Osmanlı döneminin en önemli sağlık merkezlerinden biri olan Amasya Bimarhanesi, 700 yıl önce uygulanan müzikle ve su sesiyle tedavi yöntemleriyle adeta zamanın ötesinde bir şifa anlayışını ortaya koyuyor. Bu tarihi darüşşifa, ruhsal ve fiziksel rahatsızlıkların iyileştirilmesinde su sesi ve musikinin sakinleştirici gücünü kullanan ilk merkezlerden biri olarak kabul ediliyor. 2011 yılında restore edilerek Tıp ve Cerrahi Tarihi Müzesi'ne dönüştürülen bimarhane, günümüzde hem tarihi atmosferi hem de şifa dolu hikayesiyle ziyaretçilerini büyülüyor. İşte tarihi hastanenin sırları…
SABUNCUOĞLU ŞEREFEDDİN KİMDİR?
1385 yılında Amasya'da doğan Sabuncuoğlu Şerefeddin, Türk tıp tarihinin en önemli cerrah ve hekimlerinden biridir. Yaklaşık 20 yıl hekimlik yapan Sabuncuoğlu, özellikle cerrahi alanında öncü çalışmalar yürütmüş, yeni hekimler yetiştirmiş ve kalıcı eserler bırakmıştır. Anatomi, nöroloji, farmakoloji ve panzehir üzerine önemli araştırmalar yapmış; 1468 yılında vefat etmiştir.
HAYATI VE ESERLERİ
Hekim bir aileden gelen Sabuncuoğlu, genç yaşta hekimliğe adım atmış ve 30'lu yaşlarında cerrahiye yönelmiştir. Hem cerrahi hem de ilaç biliminde dönemin önde gelen isimlerinden biri olmuştur. Tıp alanında dünya çapında yankı uyandıran üç önemli eseri vardır:
🔹Kitabü'l Cerrahiyyeti'l İlhaniyye: 300'e yakın resimli anlatımıyla cerrahi teknikleri detaylandıran ilk Türkçe cerrahi kitabıdır.
🔹Akrabadin Tercümesi: Dönemin ilaç yapımı, kullanımı ve yan etkilerini anlatan farmakoloji eseri.
🔹Mücerrebname: İlaç, zehir ve panzehir deneyimlerini aktardığı, Türk tıp tarihinde ilk Türkçe deneysel tıp kitabı kabul edilen eseridir.
700 YILLIK MUSİKİ VE SU SESİYLE HASTALARI İYİLEŞTİREN TARİHİ HASTANE
Günümüze ulaşabilen tek İlhanlı eseri olan bu yapı, 1308-1309 yıllarında İlhanlı Hükümdarı Sultan Mehmet Olcaytu ile eşi Uduz Hatun adına Anber Bin Abdullah tarafından inşa ettirilmiştir.
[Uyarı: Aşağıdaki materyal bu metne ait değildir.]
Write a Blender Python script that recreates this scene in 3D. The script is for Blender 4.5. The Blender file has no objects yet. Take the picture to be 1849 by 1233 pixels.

Osmanlı ve Selçuklu tıp tarihine ışık tutan bu bimarhane, hem mimarisi hem de tarihi değeriyle öne çıkar.
MİMARİ ÖZELLİKLERİ
Yapının ön cephesi, Anadolu Selçuklu sanatının özgün örneklerini sergiler. Geometrik yaprak motifli, mukarnaslı sütun başlıkları ve ters dönmüş Türk üçgenlerinden oluşan sütun tasarımları, Selçuklu mimarisinde ilk kez bu yapıda cephe kenarlarında uygulanmıştır. Tamamen kesme taşlardan örülen bina, köşelerinde silindir şeklinde destek yapılarıyla dikkat çeker.